=== Short exercise ===
Repeat exactly the lines of the listing below, please, starting with the first and ending with the line containing "v = Vector((x, y, 0));"; leave out the rest.

=== Source excerpt ===
———

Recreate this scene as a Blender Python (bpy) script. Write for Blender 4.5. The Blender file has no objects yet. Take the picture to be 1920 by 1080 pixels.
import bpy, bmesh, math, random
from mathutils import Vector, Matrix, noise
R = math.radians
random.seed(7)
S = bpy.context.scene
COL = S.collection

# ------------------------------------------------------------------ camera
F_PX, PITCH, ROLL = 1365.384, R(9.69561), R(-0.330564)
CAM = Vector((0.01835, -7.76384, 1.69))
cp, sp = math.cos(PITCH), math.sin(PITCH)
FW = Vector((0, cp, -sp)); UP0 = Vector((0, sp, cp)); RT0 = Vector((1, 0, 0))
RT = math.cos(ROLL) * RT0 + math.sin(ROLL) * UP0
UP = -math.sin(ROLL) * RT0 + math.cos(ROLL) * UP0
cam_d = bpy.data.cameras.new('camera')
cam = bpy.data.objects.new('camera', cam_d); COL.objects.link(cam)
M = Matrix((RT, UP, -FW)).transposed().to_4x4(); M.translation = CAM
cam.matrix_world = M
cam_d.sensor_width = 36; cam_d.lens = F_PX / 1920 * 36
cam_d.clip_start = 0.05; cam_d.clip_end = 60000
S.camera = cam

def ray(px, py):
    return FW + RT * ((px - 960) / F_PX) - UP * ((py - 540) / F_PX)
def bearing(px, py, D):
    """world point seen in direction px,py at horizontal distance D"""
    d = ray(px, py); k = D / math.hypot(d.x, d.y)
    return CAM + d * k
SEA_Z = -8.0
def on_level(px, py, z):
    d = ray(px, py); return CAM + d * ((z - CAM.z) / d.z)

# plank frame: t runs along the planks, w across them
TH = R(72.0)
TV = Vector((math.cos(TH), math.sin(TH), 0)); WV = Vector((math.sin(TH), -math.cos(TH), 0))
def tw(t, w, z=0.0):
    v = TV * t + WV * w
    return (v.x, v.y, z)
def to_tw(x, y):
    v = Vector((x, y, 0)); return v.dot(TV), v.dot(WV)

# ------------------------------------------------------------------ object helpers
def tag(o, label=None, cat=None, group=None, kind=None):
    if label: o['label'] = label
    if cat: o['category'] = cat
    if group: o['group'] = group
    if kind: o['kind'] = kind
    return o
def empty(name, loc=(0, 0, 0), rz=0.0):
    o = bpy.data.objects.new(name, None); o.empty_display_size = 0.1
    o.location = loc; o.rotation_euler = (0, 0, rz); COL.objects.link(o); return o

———

=== Answer to this exercise ===
Recreate this scene as a Blender Python (bpy) script. Write for Blender 4.5. The Blender file has no objects yet. Take the picture to be 1920 by 1080 pixels.
import bpy, bmesh, math, random
from mathutils import Vector, Matrix, noise
R = math.radians
random.seed(7)
S = bpy.context.scene
COL = S.collection

# ------------------------------------------------------------------ camera
F_PX, PITCH, ROLL = 1365.384, R(9.69561), R(-0.330564)
CAM = Vector((0.01835, -7.76384, 1.69))
cp, sp = math.cos(PITCH), math.sin(PITCH)
FW = Vector((0, cp, -sp)); UP0 = Vector((0, sp, cp)); RT0 = Vector((1, 0, 0))
RT = math.cos(ROLL) * RT0 + math.sin(ROLL) * UP0
UP = -math.sin(ROLL) * RT0 + math.cos(ROLL) * UP0
cam_d = bpy.data.cameras.new('camera')
cam = bpy.data.objects.new('camera', cam_d); COL.objects.link(cam)
M = Matrix((RT, UP, -FW)).transposed().to_4x4(); M.translation = CAM
cam.matrix_world = M
cam_d.sensor_width = 36; cam_d.lens = F_PX / 1920 * 36
cam_d.clip_start = 0.05; cam_d.clip_end = 60000
S.camera = cam

def ray(px, py):
    return FW + RT * ((px - 960) / F_PX) - UP * ((py - 540) / F_PX)
def bearing(px, py, D):
    """world point seen in direction px,py at horizontal distance D"""
    d = ray(px, py); k = D / math.hypot(d.x, d.y)
    return CAM + d * k
SEA_Z = -8.0
def on_level(px, py, z):
    d = ray(px, py); return CAM + d * ((z - CAM.z) / d.z)

# plank frame: t runs along the planks, w across them
TH = R(72.0)
TV = Vector((math.cos(TH), math.sin(TH), 0)); WV = Vector((math.sin(TH), -math.cos(TH), 0))
def tw(t, w, z=0.0):
    v = TV * t + WV * w
    return (v.x, v.y, z)
def to_tw(x, y):
    v = Vector((x, y, 0)); return v.dot(TV), v.dot(WV)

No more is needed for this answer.